Sandford, 78, who apprenticed as a machinist at Westland Aircraft at the age of 14, went on to the prestigious Cranfield Institute of Technology in England, from which he graduated in 1957 with an MSc in aircraft design and aerodynamics, which led to him being snapped up immediately by Avro Canada. The infamous cancellation of the Arrow program two years later prompted Sandford and a small group of other ex-Avro folk to set up Avian Industries to design and manufacture an autogyro.
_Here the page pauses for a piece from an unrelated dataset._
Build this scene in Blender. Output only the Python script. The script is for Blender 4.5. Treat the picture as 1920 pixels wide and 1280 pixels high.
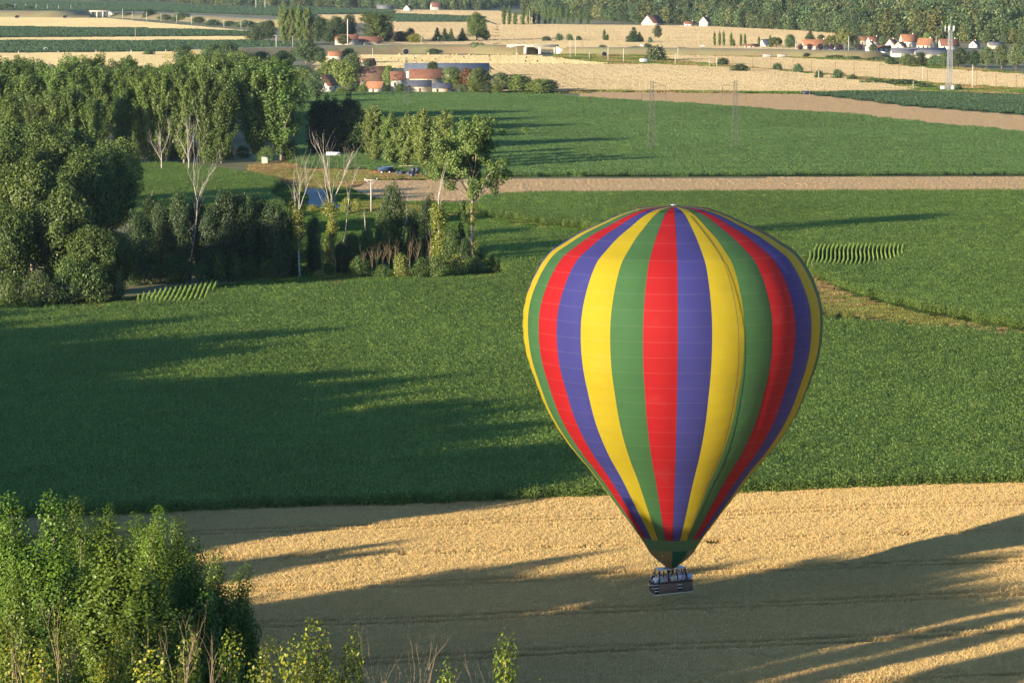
import bpy, bmesh, math, random
import numpy as np
from mathutils import Vector, Matrix, Quaternion

SC = bpy.context.scene
COL = SC.collection
for _o in list(bpy.data.objects):
    bpy.data.objects.remove(_o, do_unlink=True)

# ------------------------------------------------------------------ camera
FPX, CAMH, HORIZON = 6000.0, 55.0, -60.0          # focal length in photo pixels, eye height, horizon row
PITCH = math.atan((640 - HORIZON) / FPX)
cam_d = bpy.data.cameras.new('camera')
cam = bpy.data.objects.new('camera', cam_d); COL.objects.link(cam)
cam.location = (0, 0, CAMH)
cam.rotation_euler = (math.radians(90) - PITCH, 0, 0)
cam_d.sensor_fit = 'HORIZONTAL'; cam_d.sensor_width = 36.0
cam_d.lens = 36.0 * FPX / 1920.0
cam_d.clip_start = 1.0; cam_d.clip_end = 30000.0
SC.camera = cam

# ------------------------------------------------------------------ sky, sun, exposure
SUN_AZ, SUN_EL = math.radians(46.0), math.radians(10.3)     # sun behind the camera's left shoulder
w = bpy.data.worlds.new('World'); SC.world = w; w.use_nodes = True
nt = w.node_tree; nt.nodes.clear()
sky = nt.nodes.new('ShaderNodeTexSky'); sky.sky_type = 'NISHITA'; sky.sun_disc = False
sky.sun_elevation = SUN_EL; sky.sun_rotation = math.pi + SUN_AZ
sky.altitude = 100; sky.air_density = 1.0; sky.dust_density = 1.0; sky.ozone_density = 5.0
bg = nt.nodes.new('ShaderNodeBackground'); bg.inputs['Strength'].default_value = 0.135
out = nt.nodes.new('ShaderNodeOutputWorld')
nt.links.new(sky.outputs[0], bg.inputs[0]); nt.links.new(bg.outputs[0], out.inputs[0])
sun_d = bpy.data.lights.new('sun', 'SUN'); sun_d.energy = 5.0; sun_d.angle = math.radians(0.5)
sun_d.color = (1.0, 0.86, 0.64)
sun = bpy.data.objects.new('sun', sun_d); COL.objects.link(sun)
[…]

After the first flight, he moved to Denver, Colo., for two years as pre-design manager at Stanley Aviation, before being headhunted by Rockwell International to work on the U.S. Space Program, where he eventually led the team that won the NASA Space Shuttle contract. Sandford returned to Canada to run Rockwell’s Canadian Admiral Corporation, and then was named president and chief executive officer of de Havilland Aircraft Canada. During his 1977-1985 tenure there, he led the team that saw DHC become the primary supplier of turbo aircraft for the world’s commuter airlines. This meant completing the introduction of the four-engine DHC Dash 7, followed by completion of the highly successful twin-engine Dash 8, certified on schedule in September 1984. While he subsequently went on to senior positions at Rohr Industries, Gulfstream Aerospace, Rolls Royce US and its UK parent, Rolls Royce plc Aerospace Group, Sandford is perhaps best known for managing the development, certification and launch of the Dash 8, which secured DHC’s place in modern aviation history. 
The gala evening – at which Canadian Skies was acknowledged as a sponsor – was rounded out by the awarding of the Belt of Orion award to Canadian Pacific Airlines, represented by Donald Carty, who was its last CEO. The award was created in 1988 to honour outstanding contributions to the advancement of Canadian aviation. CP Air got its start in 1942 with the amalgamation of 10 small bush operations, and by the time it was sold to Pacific Western Airlines 45 years later, it was providing passenger and cargo service on five continents. 
Canadian Skies sincerely congratulates all 2013 inductees into Canada’s Aviation Hall of Fame.